Conway called the moves "an expansion at a critical time in the homestretch."

Critics said it's the latest shake-up for a flailing campaign, and with Manafort, Bannnon and Conway each holding comparable titles, it remains unclear who is running the campaign.

More senior hires are also expected in the coming days.

Trump's impromptu speeches were effective in attracting a relatively narrow slice of the electorate during the primary campaign when there were as many as 16 candidates, but that format has failed badly during the general election when a candidate generally needs to broaden his appeal to a wider audience.

But Trump remains defiant.

"You know, I am who I am," he told a local Wisconsin television station Tuesday. "It's me. I don't want to change. Everyone talks about, 'Oh, well you're going to pivot, you're going to.' I don't want to pivot. ... If you start pivoting, you're not being honest with people."

Trump seeks black vote

Trump issued a call to African-Americans to vote for him, but did so from an overwhelmingly white suburb of Milwaukee, Wisconsin. While Milwaukee is 40 percent black, Trump traveled to West Bend, Wisconsin, which is 95 percent white to issue his appeal to black voters.

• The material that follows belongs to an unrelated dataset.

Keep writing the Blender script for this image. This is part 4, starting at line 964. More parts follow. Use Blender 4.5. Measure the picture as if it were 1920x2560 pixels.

"A vote for [Clinton] is a vote for another generation of poverty, high crime and lost opportunities," Trump said. "Crime and violence is an attack on the poor and it will never be accepted in a Trump administration."

A presidential flip-flop

Mexican President Enrique Pena Nieto has done an about-face. Just months after comparing Trump to Adolf Hitler and Benito Mussolini, Nieto said Tuesday he would meet with Trump if he became president.

"Yes, I would meet with him," Nieto said during a TV interview. "I have never met him. I can't agree with some of the things he has said, but I will be absolutely respectful and will seek to work with whoever becomes the next president of the United States."

Trump's pledge to build a Mexican-funded wall along the US-Mexican border to keep out illegal immigrants and drugs sparked outrage in Mexico.